The Man Who Ate The World by Jay Rayner
Posted by paragraphonline on March 2, 2010
If there were an activity I love more than reading, it would be eating. And if there is any activity that combines the both together so very well, it’ll be reading about food. Lucky for me, so many people have ventured into writing about food: from the preparation of it, to the stories behind it, from the cooking of it and right down to the eating of it.

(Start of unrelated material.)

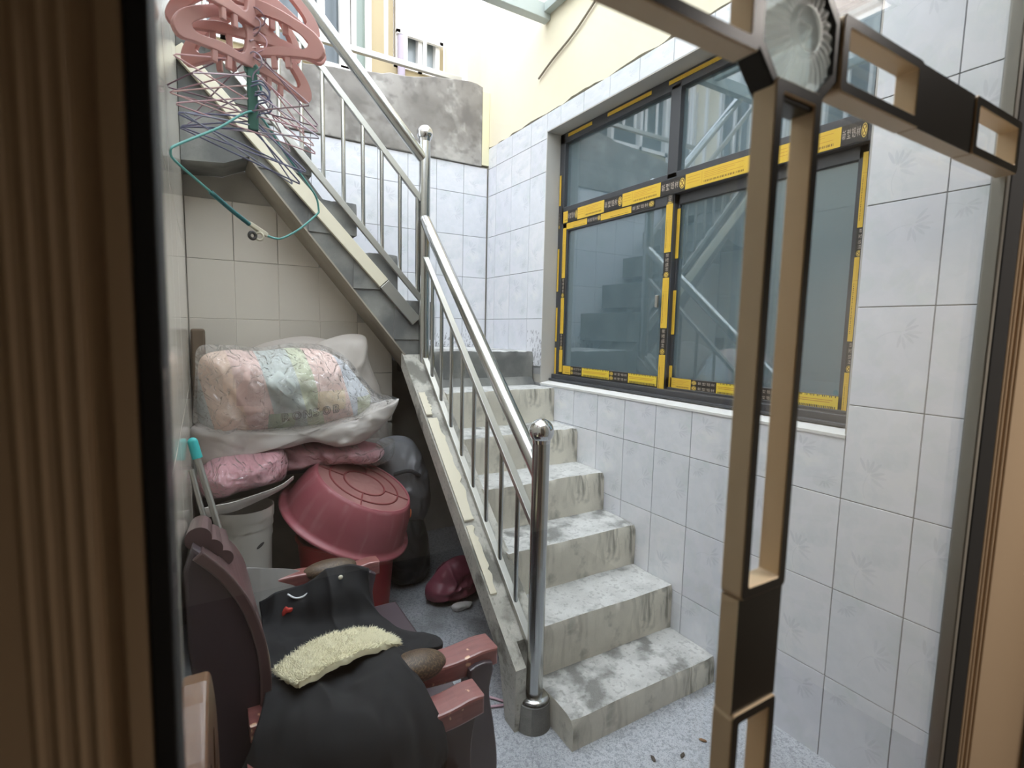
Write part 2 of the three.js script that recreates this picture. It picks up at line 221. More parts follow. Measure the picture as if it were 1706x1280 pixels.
{
  const w = struct('wall_left', 'pale plastered wall on the left, seen almost edge on');
  part('masonry', box(-0.3, -0.062, -0.1, 2.85, -3.5, -0.29), M.bare, w);
  tileGrid(w, [std({ color: lin('#d6d0c5'), roughness: 0.12 })], [-3.1, -2.7, -2.3, -1.9, -1.5, -1.1, -0.7, -0.3], [0, 0.6, 1.2, 1.8, 2.4, 2.84], (m, z, y) => { m.position.set(-0.056, y, z); m.rotation.y = Math.PI / 2; });
}

// ---------- stairs ----------
const ZN = [-1.325, -1.572, -1.821, -2.068, -2.307, -2.547, -2.7955], HS = [0.12, 0.324, 0.528, 0.734, 0.931, 1.134, 1.344], XL = [1.076, 1.085, 1.095, 1.105, 1.115, 1.13, 1.15];
function stepGeo(x0, x1, y0, y1, z0, z1, seed, amp = 0.006) { // block with rough, slightly chipped edges; material groups of a box
  const w = x1 - x0, h = y1 - y0, d = z1 - z0, g = new THREE.BoxGeometry(w, h, d, 60, 10, 14).translate((x0 + x1) / 2, (y0 + y1) / 2, (z0 + z1) / 2), p = g.attributes.position, n = g.attributes.normal, uv = g.attributes.uv;
  for (let i = 0; i < p.count; i++) {
    const x = p.getX(i), y = p.getY(i), z = p.getZ(i), ex = Math.min(x - x0, x1 - x), ey = y1 - y, ez = z1 - z, f = (e) => clamp(1 - e / 0.03);
    uv.setXY(i, Math.abs(n.getX(i)) > 0.5 ? z + seed : x - XR + (Math.abs(n.getY(i)) > 0.5 ? seed * 0.37 : 0), Math.abs(n.getY(i)) > 0.5 ? z + seed * 0.71 : y + seed * 0.53);
    const chip = f(ey) * f(ez) * (0.003 + 0.008 * clamp((fbm(x * 26, seed * 5, 2, 3) - 0.5) * 4)) + f(ey) * f(ex) * 0.004;
    p.setXYZ(i, x + (noise(y * 9, z * 9, seed) - 0.5) * amp * (x < x0 + 0.001 ? 1 : 0), y - chip * 0.7 + (noise(x * 7, z * 7, seed + 4) - 0.5) * amp, z - chip + (noise(x * 7, y * 7, seed + 9) - 0.5) * amp);
  }
  g.computeVertexNormals(); return g;
}
{
  const s = thing('concrete_staircase', 'weathered concrete stairs climbing along the tiled wall to the landing', 'staircase');
  for (let k = 0; k < 6; k++) part('step', stepGeo(XL[k], XR - 0.002, k ? HS[k - 1] - 0.07 : -0.01, HS[k], k < 5 ? ZN[k + 1] - 0.03 : ZN[6] - 0.03, ZN[k], k + 1), [M.riser, M.riser, M.tread, M.dark, M.riser, M.riser], s);
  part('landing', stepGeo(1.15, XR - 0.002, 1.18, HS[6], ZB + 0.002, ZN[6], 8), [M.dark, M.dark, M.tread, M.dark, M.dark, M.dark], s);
  part('flight_slab', prism([[-1.5, -0.01], [-1.68, -0.01], [-2.85, 0.98], [-2.9, 1.19], [-2.80, 1.185], [-2.58, 0.90], [-1.60, 0.06]], 'x', 1.06, XR - 0.004), M.dark, s);
  // sloping kerb that carries the railing; paint flakes on its upper end
  const kerb = (z) => { const t = 0.205 + (z + 1.458) * (0.96 / -1.166); return [[z, t - 0.10], [-2.86, 1.25], [-2.86, 1.345], [z, t]]; };
  const g = merge([prism([[-1.50, -0.01], [-1.57, -0.01], [-1.63, 0.22], [-2.86, 1.25], [-2.86, 1.345], [-1.50, 0.24]], 'x', 0.94, 0.985), prism([[-1.575, -0.01], [-1.65, -0.01], [-1.72, 0.3], [-2.86, 1.25], [-2.86, 1.345], [-1.575, 0.30]], 'x', 0.984, 1.10)]), p = g.attributes.position; // slightly skewed, wider at its head
  for (let i = 0; i < p.count; i++) p.setX(i, p.getX(i) + (p.getZ(i) + 1.458) * -0.024);
  g.computeVertexNormals(); part('kerb', g, std({ map: tConcrete, color: lin('#f1eee6'), roughness: 0.85 }), s);
  const paint = (z0, z1, w, c) => { const yk = (z) => 0.205 + (z + 1.458) * (0.96 / -1.166) + 0.009, xs = (z) => 0.944 + (z + 1.458) * -0.024, g = new THREE.BufferGeometry(), n = 24, pos = [], idx = []; // flakes follow the kerb's edge
    for (let i = 0; i <= n; i++) { const z = lerp(z0, z1, i / n), r = w * (0.75 + 0.5 * noise(i * 0.8, z0)); for (const [dx, dy] of [[0, 0], [r, 0], [r, -0.006], [0, -0.006]]) pos.push(xs(z) + dx + 0.002, yk(z) + dy, z); if (i) for (let q = 0; q < 4; q++) { const a = (i - 1) * 4 + q, b = (i - 1) * 4 + (q + 1) % 4; idx.push(a, b, a + 4, b, b + 4, a + 4); } }
    g.setAttribute('position', new THREE.Float32BufferAttribute(pos, 3)); g.setIndex(idx); g.computeVertexNormals(); part('paint_flake', g, c, s); };
  paint(-2.58, -2.46, 0.035, M.cream); paint(-2.44, -1.98, 0.05, M.cream); paint(-1.96, -1.72, 0.03, M.cream);
  part('post_footing', uvMetres(new THREE.CylinderGeometry(0.06, 0.068, 0.11, 28).translate(1.026, 0.045, -1.507)), M.dark, s);
}
{ // upper flight: goes up to the left along the back wall
  const s = thing('concrete_staircase', 'dark concrete upper flight rising to the left above the storage corner', 'staircase');
  const RX = (k) => 1.163 - 0.2205 * k, RY = (k) => 1.628 + 0.2435 * k, ZF = -2.835;
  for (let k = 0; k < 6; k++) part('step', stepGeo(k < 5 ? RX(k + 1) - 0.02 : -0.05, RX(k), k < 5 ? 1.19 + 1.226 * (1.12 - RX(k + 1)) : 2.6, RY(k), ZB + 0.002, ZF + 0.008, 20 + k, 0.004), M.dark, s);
  part('flight_slab', prism([[1.163, 1.345], [1.10, 1.19], [0.225, 2.263], [0.12, 2.215], [-0.05, 2.20], [-0.05, 2.80], [0.06, 2.74]], 'z', -3.104, ZF), M.dark, s);
  part('soffit_render', prism([[1.10, 1.19], [1.095, 1.184], [0.225, 2.25], [0.225, 2.263]], 'z', -3.104, ZF + 0.004), M.soffit, s);
  part('painted_strip', beam([0.86, 1.712, ZF + 0.02], [-0.05, 2.665, ZF + 0.02], 0.026, 0.062), M.cream, s);
  part('bare_strip', beam([1.045, 1.512, ZF + 0.02], [0.862, 1.709, ZF + 0.02], 0.027, 0.062), M.steelFlat, s);
}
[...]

Before I talk about Jay Rayner’s “ The Man Who Ate the World”, let me first state that food writing is an art, and it is an art that not many people do well. So what if you are JK Rowling? You can’t depend on an excellent word bank or good amount of imagination to write about food. It takes a skilled writer with plenty of guts to write about food in the most glorified detail without sounding like Nigella Lawson. You can’t be so explicit that your reader gets too hungry to go on reading, and you also can’t be too cursory that your writing becomes something you find in the lifestyle and cooking section of the newspaper.
Which is why I quite enjoyed Rayner’s book. I gravitated to the book when I saw it in a book sale because from the cover I figured it would make me laugh. It did, at the preface, when he warned me to read this in a café with no obstructing glassware and snacks within reach. As a food critic, you would think he might be pretty adept about all things food, but then he gets himself in strange places (Sushi in Moscow?), eating even stranger food (lamb cooked in sour milk?) and meeting the strangest people (descendents of Stalin’s chefs?). I liked that he didn’t make me that hungry – I wanted to relish the next story as much as I wanted to savour the garlicky escargot and the foie gras terrine buried beneath a leaf-fall of summer truffle shavings.
Jay Rayner set out on a quest to see if those fabled Michelin-starred restaurants are really something to shout out about. And he tells us what we already know, and that is the perfect meal can’t be found anywhere with Baroque fittings or a €200 degustation menu. It just can’t be found.